Il faut préciser que le gouvernement a déjà supprimé, depuis le 1er janvier 2010, les "charges patronales" (mais pas salariales) sur les emplois occasionnels/saisonniers dans ce secteur — vendanges, ramassage de fruits et légumes… —, un "coup de pouce" de l'ordre de 500 millions d'euros par an, et que cette nouvelle mesure sur l'emploi permanent coûterait environ 1 milliard de plus par an à l'Etat. Quand on compare avec le gain obtenu par les suppressions de postes dans la Fonction publique, on ne sait pas s'il faut rire ou pleurer. On songe aussi à la baisse de la TVA dans la restauration, mesure ô combien corporatiste qui n'a toujours pas fait ses preuves et dont le coût pour le contribuable demeure exhorbitant. Mais revenons à nos moutons...
Alors oui, certains invoqueront que le coût du travail agricole est plus élevé en France que chez nos principaux concurrents comme l'Espagne, l'Italie ou l'Allemagne : Payons ces salariés avec un lance-pierre et offrons-leur une paillasse, comme à Almería, et tout ira mieux ! Quand on sait que la plupart des Smicards ne peuvent même pas s'acheter les cinq fruits et légumes qu'il faudrait, chaque jour, consommer pour rester en bonne santé, et qu'ils peuvent encore moins s'offrir un repas au restaurant, il y a de quoi se taper sur les cuisses. Pardon, mais cela s'appelle scier la branche.

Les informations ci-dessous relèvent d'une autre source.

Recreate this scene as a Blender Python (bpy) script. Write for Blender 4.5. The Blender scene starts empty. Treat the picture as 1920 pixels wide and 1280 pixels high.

Par contre, François Fillon n'a pas été en mesure de satisfaire l'autre revendication du premier syndicat agricole de France : l'indexation des prix alimentaires sur ceux des matières premières dans un contexte de flambée des cours. Selon lui, leur volatilité va "perdurer même si nous faisons tout pour en limiter l'amplitude" (???). Il s'en est tiré avec la vague promesse d’"accroître la transparence et limiter la spéculation sur les marchés", dont chacun sait qu'elle n'engagera que ceux qui y croient...
Que dire, sinon que la flambée des prix des matières premières agricoles est largement due à la spéculation ? Mais les marchés sont des dieux intouchables : le G20 en sait quelque chose, n'est-ce pas. De plus, si les agriculteurs changeaient leur mode de production en arrêtant d'acheter des produits industriels à l'autre bout du monde pour faire bouffer autre chose que de l'herbe à leurs vaches, et autre chose que du grain aux volailles et aux cochons, ils ne seraient pas si tributaires des tripatouillages des traders.
Enfin, aider les agriculteurs en réduisant leurs cotisations sociales (leurs "charges patronales sur l'emploi"), quelle imposture ! Quels sont les agriculteurs ruinés qui se suicident ? Les petits qui, de toutes façons, n'ont pas d'employés. Et quels sont les agriculteurs qui emploient un porcher ou un agent de traite, ou un conducteur de machines pour labourer et récolter ? Les gros, ceux qui ont trop d'hectares pour y arriver seuls, trop de volailles, trop de cochons. Ceux-là, ils ne sont pas malheureux : chaque fois que l'année a été bonne, ils placent leurs sous dans le CAC 40 et dans l'immobilier. Et quand l'année est "mauvaise" — traduisez "moins bonne que d'habitude" —, ils pleurent dans le giron du Conseil Général et du Ministère de l'Agriculture, qui ne connaissent rien à la campagne. Et ça marche...
Maintenant, ils vont pleurer dans le giron de l'Etat vache à lait. Ça ne mange pas de pain, surtout quand il s'agit de redorer le blason d'un "président du pouvoir d'achat" que tout le monde déteste. La "valeur travail", c'était bon en 2007. La dévalorisation du travail fera l'affaire pour 2012.